William Cockin


William Cockin was an English schoolmaster and versatile author.

Life

The son of Marmaduke Cockin, he was born at Burton-in-Kendal, Westmorland. His father was a schoolmaster.
After time spent as a teacher in schools in London, Cockin was in 1764 appointed writing-master and accountant to Lancaster Grammar School, a post he held for twenty years. He was then for eight years at John Blanchard's Nottingham Academy.
Cockin retired to Kendal. He was a friend of George Romney the painter, and he died at Romney's house in Kendal, on 30 May 1801, aged 65. He was buried at Burton-in-Kendal.

Associations

Among Cockin's friends was the Rev. Thomas Wilson of Clitheroe, and Peter Romney, brother of George, was a correspondent in the later 1760s. Other associates were John Dawson, and Rev. John James D.D., of Arthuret.

Works

Cockin's works included:
  • A Rational and Practical Treatise of Arithmetic, 1766.
  • Occasional Attempts in Verse, privately printed at Kendal.
  • Ode to the Genius of the Lakes, 1780.
  • The Theory of the Syphon, 1781.
  • The Fall of Scepticism and Infidelity predicted, 1788, in the form of a letter to James Beattie.
  • The Freedom of Human Action explained, 1791
  • The Rural Sabbath, a poem, 1805. This posthumous volume includes a reprint of the Ode to the Lakes, with biographical notes.
Cockin contributed to the Philosophical Transactions a paper An Account of an Extraordinary Appearance in a Mist near Lancaster.

Elocutionist

In 1775 Cockin published The Art of Delivering Written Language; or, An Essay on Reading, dedicated to David Garrick, a work on elocution. In this book Cockin is representative of the 18th-century elocutionary movement, and within elocutionist he is assigned to the "natural school". His comment on the prescriptive approach of Thomas Sheridan, a leader of the movement, was that works of elocution might be as much about perceptions of ways of talking as speaking.
Cockin noted in particular the connection between modulation in speech and silent reading.

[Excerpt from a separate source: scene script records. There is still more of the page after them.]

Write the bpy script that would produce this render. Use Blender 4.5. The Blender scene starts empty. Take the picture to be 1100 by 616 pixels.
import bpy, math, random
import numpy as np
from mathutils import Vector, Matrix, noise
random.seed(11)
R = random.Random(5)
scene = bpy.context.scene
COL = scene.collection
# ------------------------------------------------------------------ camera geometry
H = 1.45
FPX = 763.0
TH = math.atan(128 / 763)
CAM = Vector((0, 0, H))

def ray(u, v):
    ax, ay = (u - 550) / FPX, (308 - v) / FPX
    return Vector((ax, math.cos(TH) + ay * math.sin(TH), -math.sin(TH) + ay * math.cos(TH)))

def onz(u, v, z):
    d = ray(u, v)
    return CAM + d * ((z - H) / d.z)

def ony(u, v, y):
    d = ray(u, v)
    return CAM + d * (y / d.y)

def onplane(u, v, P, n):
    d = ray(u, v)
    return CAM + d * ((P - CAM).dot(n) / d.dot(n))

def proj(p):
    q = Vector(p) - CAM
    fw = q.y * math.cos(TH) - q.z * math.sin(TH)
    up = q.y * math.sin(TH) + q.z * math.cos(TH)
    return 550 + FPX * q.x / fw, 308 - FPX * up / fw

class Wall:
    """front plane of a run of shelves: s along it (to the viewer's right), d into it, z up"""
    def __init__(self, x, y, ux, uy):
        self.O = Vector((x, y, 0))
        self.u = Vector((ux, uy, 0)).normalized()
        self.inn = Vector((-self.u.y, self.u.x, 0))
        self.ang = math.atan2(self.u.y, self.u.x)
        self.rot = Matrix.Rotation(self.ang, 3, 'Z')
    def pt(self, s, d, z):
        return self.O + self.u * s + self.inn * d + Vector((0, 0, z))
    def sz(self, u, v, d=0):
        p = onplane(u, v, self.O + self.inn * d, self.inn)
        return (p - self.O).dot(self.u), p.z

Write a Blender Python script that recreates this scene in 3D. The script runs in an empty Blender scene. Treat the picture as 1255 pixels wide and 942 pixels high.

He pointed out that in both speech and singing, pauses are used to frame and for emphasis. He took comical mimicry to be a low form, in terms of artistic prestige. His exposition on the topic is now a standard authority for this attitude to imitation and mimesis.

Guide books

Thomas West's Guide to the Lakes, on the English Lake District, first appeared in 1778, and Cockin assisted in its compilation. He edited, anonymously, the second edition in 1780, West having died in 1779, including a preface that discussed the sources used: John Brown's Letter on Keswick, Thomas Gray, Thomas Pennant and Arthur Young. This expanded work and a later edition influenced William Wordsworth's 1810 guide. They contained the Letter on Keswick and Gray's Journal of the Lakes as appendices. Other additions included an engraving of Grasmere, after John Feary; Cockin was also responsible for footnotes, and tables of heights of the mountains.